Murakami est un maître dans l'art de la nouvelle. Chacune est ciselée et ne demande pas plus d'ampleur. Nous retrouvons dans ce recueil ses thèmes de prédilection : la solitude, le rêve, la mélancolie, la musique, le silence. Il nous plonge dans l'intime d'hommes qui n'ont pas su aimer ou ont trop aimé, nous parle du quotidien et de ses affres dans un style épuré, un quotidien mêlé d'onirisme. Et l'étrangeté toute murakamienne n'empêche pas la familiarité.
Une mère
Nous sommes à Barcelone, un soir de Saint-Sylvestre. Amalia, 65 ans, a enfin réussi à réunir sa famille pour ce passage à l'An nouveau. Sont présents Fernando, son unique fils, qui, depuis sa rupture avec son compagnon, évite la vie et les sentiments; Silvia, son aînée, meurtrie de ne pouvoir être mère; Emma qui, après une tragédie, a trouvé un équilibre; Eduardo, son frère, fantasque et souffrant de solitude.

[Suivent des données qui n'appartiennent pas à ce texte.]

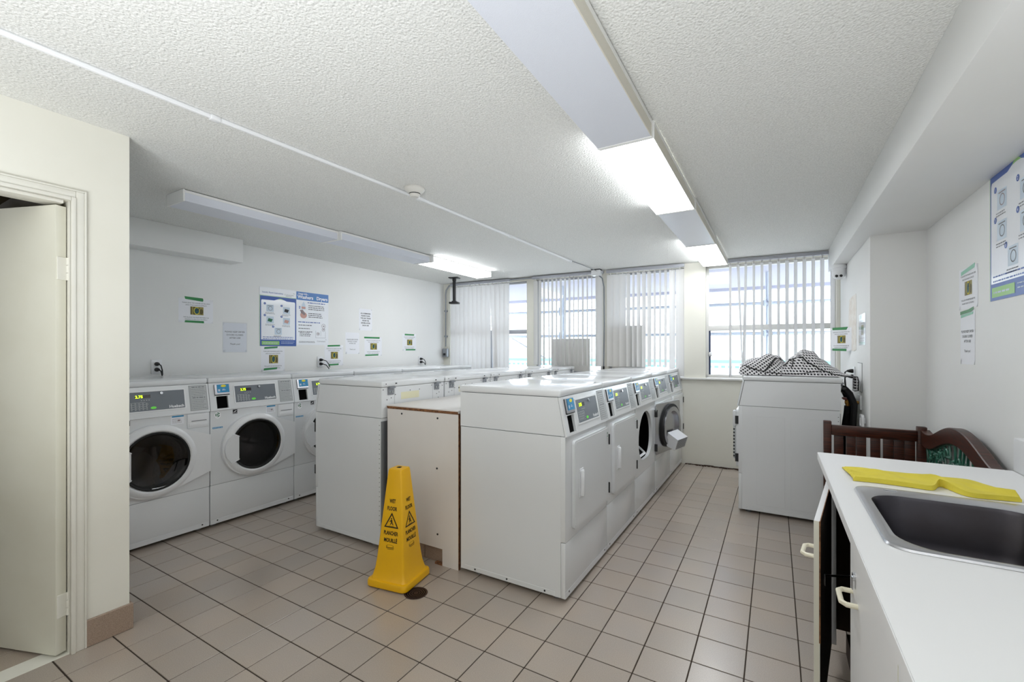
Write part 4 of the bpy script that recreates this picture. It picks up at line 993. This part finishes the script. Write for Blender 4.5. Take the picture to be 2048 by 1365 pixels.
b = MB(); b.box(.325, .36, 1.985, 1.998, ZT+.0065, ZT+.0075); b.build('rim_plate', 'chrome', t)

cb = thing('sink_cabinet', 'white sink base cabinet with one door ajar on a dark inside', 'cabinet', (0, 0, 0))
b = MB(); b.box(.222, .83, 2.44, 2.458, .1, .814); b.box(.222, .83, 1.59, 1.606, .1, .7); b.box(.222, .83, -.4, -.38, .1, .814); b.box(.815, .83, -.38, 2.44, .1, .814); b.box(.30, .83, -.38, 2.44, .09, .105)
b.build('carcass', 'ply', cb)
b = MB(); b.box(.27, .285, -.38, 2.44, 0, .09); b.build('kick_board', 'ply', cb)
b = MB(); b.box(.205, .222, 2.305, 2.458, .1, .814, .001, 1); b.box(.205, .222, -.4, 2.305, .796, .814, .001, 1); b.build('face_frame', 'laminate', cb)
def cab_door(y0, y1, ang, handle_y, label=None):
    w = y1-y0
    b = MB(); b.box(0, .017, -w, 0, 0, .69, .0012, 1); d = b.build('door', 'laminate', cb, (.187, y1, .102), ang)
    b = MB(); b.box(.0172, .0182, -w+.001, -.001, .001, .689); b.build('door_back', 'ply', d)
    b = MB(); b.box(.0005, .0165, -w-.0008, -w, .0, .69); b.build('door_edge', 'doorpaint', d)
    b = MB(); zc = .565; y = -w+handle_y
    b.tube([(0.002, y+.045, zc), (-.024, y+.045, zc), (-.034, y+.033, zc), (-.034, y-.033, zc), (-.024, y-.045, zc), (.002, y-.045, zc)], .0068, 10); b.build('handle', 'offwhite', d)
    return d
d = cab_door(1.725, 2.298, R(-8), .07)
b = MB(); b.tube([(.019, -.40, .45), (.06, -.36, .445), (.14, -.30, .44)], .004, 8); b.box(.018, .024, -.44, -.40, .43, .47, .001, 1); b.build('stay_rod', 'chrome', d)
b = MB(); b.box(.0145, .0186, -.5745, -.5728, .30, .6905); b.box(.0165, .0186, -.5745, -.01, .6885, .6908); b.build('worn_edge', 'chip', d)
d = cab_door(1.03, 1.60, 0, .48)
b = MB(); b.cyl((.001, -.09, .625), (-.006, -.09, .625), .011, 14); b.box(-.008, -.005, -.096, -.084, .59, .625, .001, 1); b.build('lock', 'chrome', d)
d = cab_door(.45, 1.02, 0, .48)

t = thing('yellow_cloth', 'folded yellow cleaning cloth lying behind the sink', 'cloth', (0, 0, 0))
def cloth(nu, nv, off=0):
    b = MB()
    for i in range(nu+1):
        u = i/nu
        for j in range(nv+3):
            v = min(max((j-1)/nv, 0), 1)
            xf = .252+.432*u; xb = .240+.448*u
            yf = 2.078+.018*sin(u*5+.6)+.085*math.exp(-((u-.60)/.055)**2)-.012*math.exp(-((u-.74)/.1)**2); yb = 2.300+.006*sin(u*9)-.12*max(0, (u-.82)/.18)**1.2
            x = xf+(xb-xf)*v; y = yf+(yb-yf)*v
            h = .016*(1-v)**.4+.004*v+.010*math.exp(-((v-.45-.25*sin(u*4.2))/.10)**2)*(.3+u)+.004*sin(u*19+v*6)*v*(1-v)*4+.012*math.exp(-((u-.6-.3*v)/.06)**2)*(1-v)
            h += .003*sin(v*31+u*3)*math.exp(-((u)/.25)**2)
            z = ZT+.0012+max(h, .003)*(1 if 0 < j < nv+2 else 0)
            if i in (0, nu): z = ZT+.0012+max(h, .003)*.55*(1 if 0 < j < nv+2 else 0)
            b.v.append((x, y, z))
    m = nv+3
    b.f = [(i*m+j, (i+1)*m+j, (i+1)*m+j+1, i*m+j+1) for i in range(nu) for j in range(m-1)]
    return b
cloth(64, 26).build('fold', 'yelcloth', t)
b = MB(); b.tube([(.243, 2.29, ZT+.004), (.248, 2.2, ZT+.010), (.256, 2.10, ZT+.013)], .0035, 6); b.build('rolled_hem', 'yelcloth', t)

# ------------------------------------------------------------------ checked scarf on the lone dryer
t = thing('checked_scarf', 'crumpled black and white checked scarf with black hems on the lone dryer', 'scarf', (0, 0, 0))
ZD = 1.1325
def prof(x):
    P = [(-.27, .03), (-.25, .092), (-.21, .118), (-.13, .142), (-.03, .172), (.03, .155), (.07, .12), (.12, .155), (.20, .215), (.26, .20), (.33, .135), (.41, .07), (.47, .022), (.53, .012)]
    for (a, p), (c, q) in zip(P, P[1:]):
        if a <= x <= c:
            k = (x-a)/(c-a); k = k*k*(3-2*k); return p+(q-p)*k
    return .01
def surf(x, v):
    fr = 4.225+.02*sin(x*9+1)+(.02 if x > .3 else 0); bk = 4.66+.04*sin(x*7)
    if x > .3: bk -= (x-.3)*1.2; fr += (x-.3)*.25
    y = fr+(bk-fr)*v
    up = min(1, v/.32); up = 1-(1-up)**2.4
    dn = 1 if v < .55 else max(0, 1-((v-.55)/.45)**2)
    s_ = up*dn; h = prof(x)*s_
    f = 1 if x < .07 else .3
    fold = f*(.010*sin(v*11+x*17)+.005*sin(x*41-v*8))*s_-.03*math.exp(-((x-.055-.12*(v-.25))/.022)**2)*s_
    fold -= .035*math.exp(-((v-.10)/.07)**2)*math.exp(-((x-.19)/.09)**2)
    return V((x, y-.02*(1-v)*sin(pi*min(1, v*2))*(x < .2), ZD+max(h+fold, .004)))
def scarf_mesh():
    nx, nv = 120, 56; G = [[surf(-.262+.772*i/nx, j/nv) for j in range(nv+1)] for i in range(nx+1)]; vs_ = []; uv = []
    au = [0]*(nv+1)
    for i in range(nx+1):
        av = 0
        for j in range(nv+1):
            if i: au[j] += (G[i][j]-G[i-1][j]).length
            if j: av += (G[i][j]-G[i][j-1]).length
            x = G[i][j].x; k = .6 if x < .05 else 0
            vs_.append(G[i][j]); uv.append((au[j]*cos(k)+av*sin(k), av*cos(k)-au[j]*sin(k)))
    m = nv+1; fs = [(i*m+j, (i+1)*m+j, (i+1)*m+j+1, i*m+j+1) for i in range(nx) for j in range(nv)]
    o = len(vs_)                                 # the tail that slips over the back edge
    for i in range(13):
        for j in range(9):
            k = i/12; a = min(1, max(0, (k-.25)/.3)); x = .495+.045*min(k*2.4, 1)+.012*sin(j*1.4)*a; z = ZD+.006-.105*max(0, k-.35)/.65; y = 4.29+.13*j/8-.03*k*(j/8-.5)
            vs_.append(V((x, y, z))); uv.append((k*.16, j/8*.13))
    fs += [(o+i*9+j, o+(i+1)*9+j, o+(i+1)*9+j+1, o+i*9+j+1) for i in range(12) for j in range(8)]
    me = bpy.data.meshes.new('weave'); me.from_pydata([tuple(p) for p in vs_], [], fs); me.materials.append(MT['check'])
    L = me.uv_layers.new(name='UVMap')
    for lp in me.loops: L.data[lp.index].uv = uv[lp.vertex_index]
    me.polygons.foreach_set('use_smooth', [True]*len(me.polygons)); me.update()
    o = bpy.data.objects.new('weave', me); COL.objects.link(o); o.parent = t
scarf_mesh()
def ribbon(pts, w, name='hem'):
    b = MB(); P = [surf(*p)+V((0, -.002, .004)) for p in pts]
    for k in range(len(P)):
        tg = (P[min(k+1, len(P)-1)]-P[max(k-1, 0)]).normalized(); s_ = tg.cross(V((-.2, -.7, .6))).normalized()*w/2; b.v += [tuple(P[k]-s_), tuple(P[k]+s_)]
    b.f = [(2*k, 2*k+1, 2*k+3, 2*k+2) for k in range(len(P)-1)]; b.build(name, 'black', t)
def path(a, n=16):
    o = []
    for i in range(n+1):
        q = i/n*(len(a)-1); k = min(int(q), len(a)-2); f = q-k; o.append((a[k][0]+(a[k+1][0]-a[k][0])*f, a[k][1]+(a[k+1][1]-a[k][1])*f))
    return o
ribbon(path([(.045, .36), (.02, .22), (-.02, .10), (-.075, .03)], 22), .018)
ribbon(path([(-.24, .16), (-.18, .08), (-.12, .04), (-.075, .03)], 20), .009)
ribbon(path([(.06, .12), (.10, .19), (.15, .20), (.22, .12), (.30, .06), (.40, .03), (.50, .03)], 30), .009)
ribbon(path([(-.075, .02), (.05, .015), (.2, .02), (.30, .04)], 24), .007)
ribbon(path([(.13, .19), (.12, .11), (.11, .08)], 8), .007)
b = MB(); b.tube([(.50, 4.29, ZD+.006), (.545, 4.288, ZD+.004), (.552, 4.288, ZD-.03), (.55, 4.29, ZD-.10), (.535, 4.34, ZD-.108), (.53, 4.41, ZD-.104)], .004, 6); b.build('hem', 'black', t)

# ------------------------------------------------------------------ wooden bench along the right wall
t = thing('wooden_bench', 'dark stained wooden bench with arched back and green cast iron panel', 'bench', (.56, 3.3, 0))
def wb(name, x0, x1, y0, y1, z0, z1, bev=.004, m='wood'):
    b = MB(); b.box(x0-.56, x1-.56, y0-3.3, y1-3.3, z0, z1, bev); return b.build(name, m, t)
YB = 3.80
wb('post', .290, .335, YB-.05, YB, 0, .853); wb('post', .782, .828, YB-.05, YB, 0, .853)
wb('top_rail', .335, .782, YB-.042, YB-.008, .758, .826); wb('lower_rail', .335, .782, YB-.042, YB-.008, .40, .45)
for x in (.350, .418, .474, .548, .614, .668, .722): wb('slat', x, x+.052, YB-.03, YB-.012, .45, .765, .002)
wb('post', .290, .335, 2.64, 2.69, 0, .62); wb('post', .782, .828, 2.64, 2.69, 0, .80)
wb('arm_rail', .29, .83, 2.63, 2.70, .62, .65)
for i in range(5): wb('seat_slat', .30+.095*i, .30+.095*i+.08, 2.66, YB-.03, .41, .435, .003)
wb('front_rail', .29, .315, 2.69, YB-.05, .34, .405); wb('back_rail', .805, .83, 2.69, YB-.05, .44, .49)
def az(y):                                       # outer height of the arched top rail along the bench
    d = abs(y-3.13); 
    return .838+.098*max(0, cos(min(d/.42, 1)*pi/2))**1.15 if d < .42 else .838-.012*sin(min((d-.42)/.2, 1)*pi)
b = MB(); N = 40; ys = [2.66+(YB-.05-2.66)*i/N for i in range(N+1)]
for y in ys:
    z = az(y); zi = z-.085
    for x, zz in ((.795, zi), (.795, z-.004), (.799, z), (.837, z), (.841, z-.004), (.841, zi)): b.v.append((x-.56, y-3.3, zz))
for i in range(N): b.f += [(6*i+k, 6*i+(k+1) % 6, 6*(i+1)+(k+1) % 6, 6*(i+1)+k) for k in range(6)]
b.f += [tuple(range(6)), tuple(range(6*N+5, 6*N-1, -1))]; b.build('arched_rail', 'wood', t)
ir = MB(); q = random.Random(3); x0 = .815-.56
def irz(y, k): return .49+(az(y)-.08-.49)*k
for k0 in (.02, .98): ir.tube([(x0, y-3.3, irz(y, k0)) for y in ys[1:-1]], .008, 6)
for i in range(15):
    y = 2.72+.07*i; ir.tube([(x0, y+.02*sin(k*5+i)-3.3, irz(min(max(y, 2.67), 3.74), .02+.96*k)) for k in [j/8 for j in range(9)]], .006, 6)
for i in range(46):
    y = q.uniform(2.72, 3.72); k = q.uniform(.12, .9); r = q.uniform(.018, .04); a0 = q.uniform(0, 6); zc = irz(y, k)
    ir.tube([(x0-.006, y-3.3+r*(1-.06*j)*cos(a0+.55*j), zc+r*(1-.06*j)*sin(a0+.55*j)) for j in range(11)], .006, 5)
for i in range(60):
    y = q.uniform(2.72, 3.72); zc = irz(y, q.uniform(.08, .92)); ir.lathe([(0, -.006), (q.uniform(.010, .02), 0), (0, .010)], (x0-.006, y-3.3, zc), (-1, 0, 0), 7)
o = ir.build('iron_panel', 'iron', t); o['label'] = 'green cast iron panel of leafy scrolls'; o['kind'] = 'stuff'

# ------------------------------------------------------------------ crumbs of plaster and dirt under the window wall
d = MB(); q = random.Random(5)
for i in range(150):
    x = q.choice((q.uniform(-1.38, -.1), q.gauss(-.93, .12))); y = -.008-abs(q.gauss(0, .016)); r = q.uniform(.004, .014)
    d.lathe([(0, 0), (r, .001), (r*.7, r*.7), (0, r*.9)], (x, y, 0), (0, 0, 1), 5)
for i in range(14): x = -1.38+.1*i; d.box(x, x+.1, -.006, .001, .0, q.uniform(.004, .012))
o = d.build('dirt_line', 'dirt', None, PW, WA); tag(o, 'dark crumbs and dirt along the foot of the window wall', 'dirt', None, 'stuff')
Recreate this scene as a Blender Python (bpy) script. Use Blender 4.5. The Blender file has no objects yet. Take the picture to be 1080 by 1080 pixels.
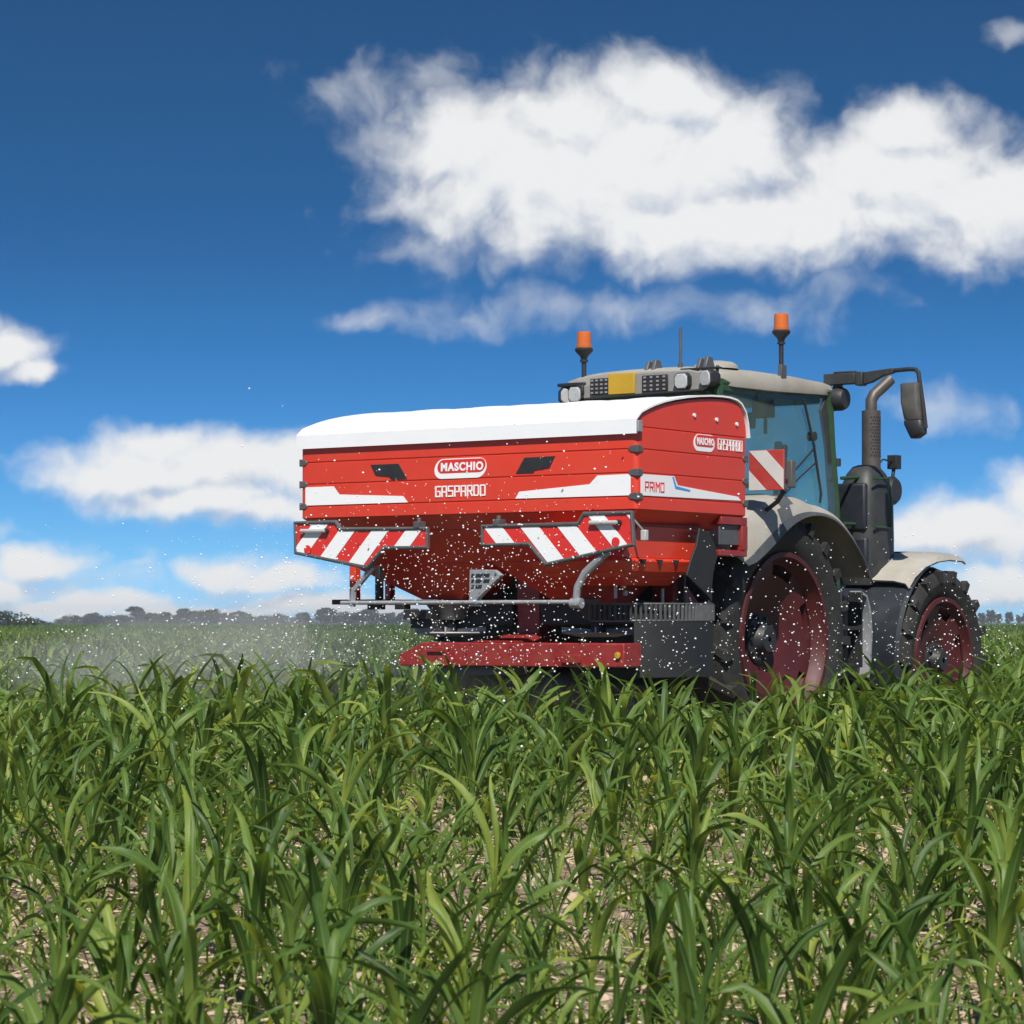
import bpy, math, random
import numpy as np
from mathutils import Vector, Matrix
R = math.radians
random.seed(7)
rng = np.random.default_rng(11)
scene = bpy.context.scene
COL = scene.collection

# ------------------------------------------------------------------ camera, light, sky, exposure
CAM_H = 1.05
cam_d = bpy.data.cameras.new("camera")
cam = bpy.data.objects.new("camera", cam_d)
COL.objects.link(cam)
cam.location = (0, 0, CAM_H)
cam.rotation_euler = (R(90), 0, 0)
cam_d.sensor_width = 36
cam_d.lens = 95.47
cam_d.shift_y = 0.1065
cam_d.clip_start = 0.5
cam_d.clip_end = 6000
cam_d.dof.use_dof = True
cam_d.dof.focus_distance = 17.0
cam_d.dof.aperture_fstop = 13
scene.camera = cam

SUN_EL = 49.0
S_h = Vector((0.03, -1.0)).normalized()
SUN_DIR = Vector((S_h.x * math.cos(R(SUN_EL)), S_h.y * math.cos(R(SUN_EL)), math.sin(R(SUN_EL))))
sl = bpy.data.lights.new("sun", 'SUN')
sl.energy = 4.3
sl.angle = R(0.5)
sl.color = (1.0, 0.955, 0.88)
so = bpy.data.objects.new("sun", sl)
COL.objects.link(so)
so.rotation_euler = SUN_DIR.to_track_quat('Z', 'Y').to_euler()
so.location = (-20, -40, 60)

scene.view_settings.view_transform = 'Standard'
scene.view_settings.look = 'None'
scene.view_settings.exposure = 0.42
scene.view_settings.gamma = 1.0
scene.render.engine = 'CYCLES'
scene.cycles.use_denoising = True
scene.cycles.max_bounces = 7
scene.cycles.diffuse_bounces = 3
scene.cycles.glossy_bounces = 3
scene.cycles.transmission_bounces = 4
scene.cycles.transparent_max_bounces = 10
scene.cycles.volume_bounces = 0

world = bpy.data.worlds.new("World")
scene.world = world
world.use_nodes = True
world.cycles.sampling_method = 'MANUAL'
world.cycles.sample_map_resolution = 256
WT = world.node_tree
WT.nodes.clear()


def wn(tree, typ, **kw):
    n = tree.nodes.new(typ)
    for k, v in kw.items():
        setattr(n, k, v)
    return n


def math_n(tree, op, a, b=None, clamp=False):
    n = tree.nodes.new('ShaderNodeMath')
    n.operation = op
    n.use_clamp = clamp
    for i, s in enumerate((a, b)):
        if s is None:
            continue
        if isinstance(s, (int, float)):
            n.inputs[i].default_value = s
        else:
            tree.links.new(s, n.inputs[i])
    return n.outputs[0]


def smooth_n(tree, v, lo, hi, tlo=0.0, thi=1.0):
    n = tree.nodes.new('ShaderNodeMapRange')
    n.interpolation_type = 'SMOOTHSTEP'
    tree.links.new(v, n.inputs['Value'])
    n.inputs['From Min'].default_value = lo
    n.inputs['From Max'].default_value = hi
    n.inputs['To Min'].default_value = tlo
    n.inputs['To Max'].default_value = thi
    return n.outputs['Result']


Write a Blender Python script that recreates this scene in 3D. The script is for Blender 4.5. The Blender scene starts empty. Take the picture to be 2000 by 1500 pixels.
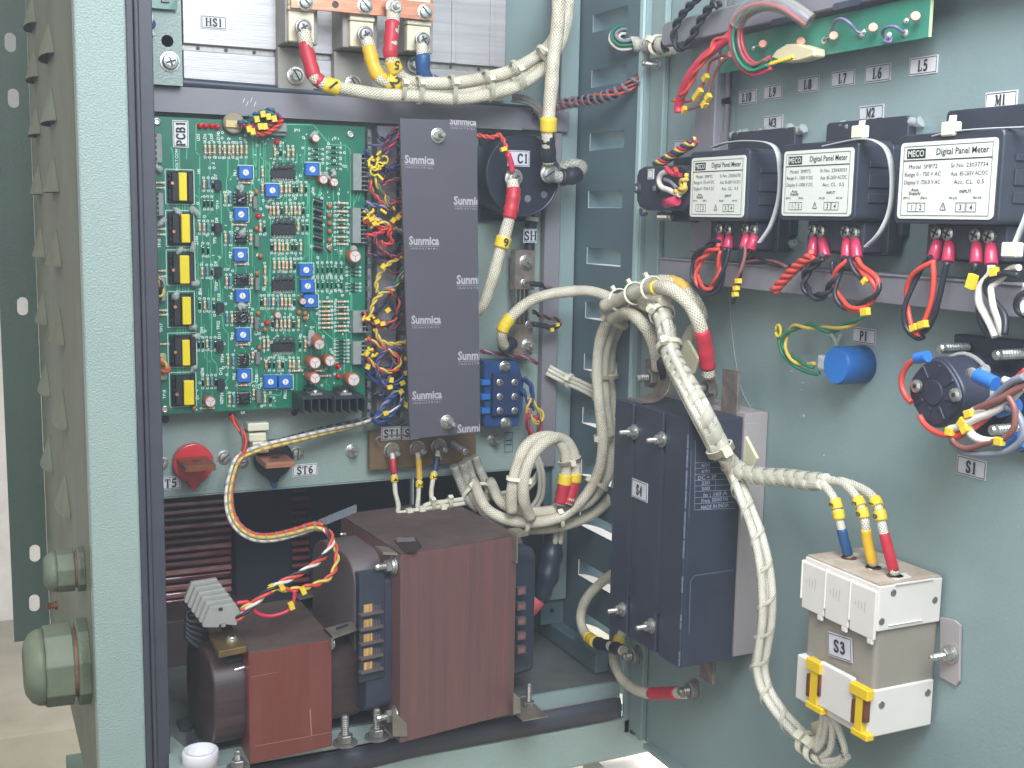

"Bon sang, comment est-il possible que nous arrivions encore à nous entendre alors que chacun est un monde à lui tout seul, différent de l'autre et qui fonctionne en parallèle ?" p.86
Amalia, maladroite et excessive quand il s'agit d'elle-même, se révèle intuitive et perspicace pour débusquer, chez les personnes aimées, les douleurs tues et aplanir les tensions.
Une comédie aux tons nuancés, entre Woody Allen et Almodóvar. Il y a là tous les ingrédients de la vie : la tendresse, la fantaisie, la mélancolie, la tristesse, l'amour ... tout ce qui constitue les faces A et B des êtres.
"On ne peut pas trouver la paix en évitant la vie" in le film "The Hours"
L'endroit le plus dangereux du monde
Mill Valley, en Californie, région paradisiaque et huppée, est la scène d'un drame : Tristan Bloch, 13 ans, garçon secret, intelligent et solitaire, moqué sur Facebook parce qu'il a osé déclarer son amour à Callista, l'une des filles les plus populaires du lycée, se suicide. Quatre ans plus tard, Molly Nicoll, fraîche enseignante idéaliste et motivée, devient le professeur des adolescents à l'origine de la tragédie. Comment ont-ils grandi, entre insouciance et culpabilité ? L'envie de Molly de les protéger et de les guider aura-t-elle une influence sur leur vision du monde ?
Un premier roman captivant et juste, au parfum du "Cercle des poètes disparus", un petit théâtre de la cruauté adolescente, un reflet de notre société où, de plus en plus, la vie personnelle se définit à travers les réseaux sociaux.
La nature exposée ***
Erri De Luca nous fait entendre un autre de ses doubles, montagnard piémontais solitaire, vivant de ses souvenirs et de ceux qu'il taille pour les touristes tantôt dans une bûche, tantôt dans un caillou. La nuit, il fait passer des migrants de l'autre côté de la frontière. Et leur rend le prix de leur passage. C'est son secret. Percé à jour, il passe lui-même la montagne et doit trouver de quoi vivre : ce sera restaurer un christ en croix, pour l'église de la côte où il s'attarde. Et plus exactement ôter le drap ajouté pudiquement, jadis, au corps du supplicié. Lui rendre "sa nature". Une quête commence, sensible, intelligente, subversive. Du grand art.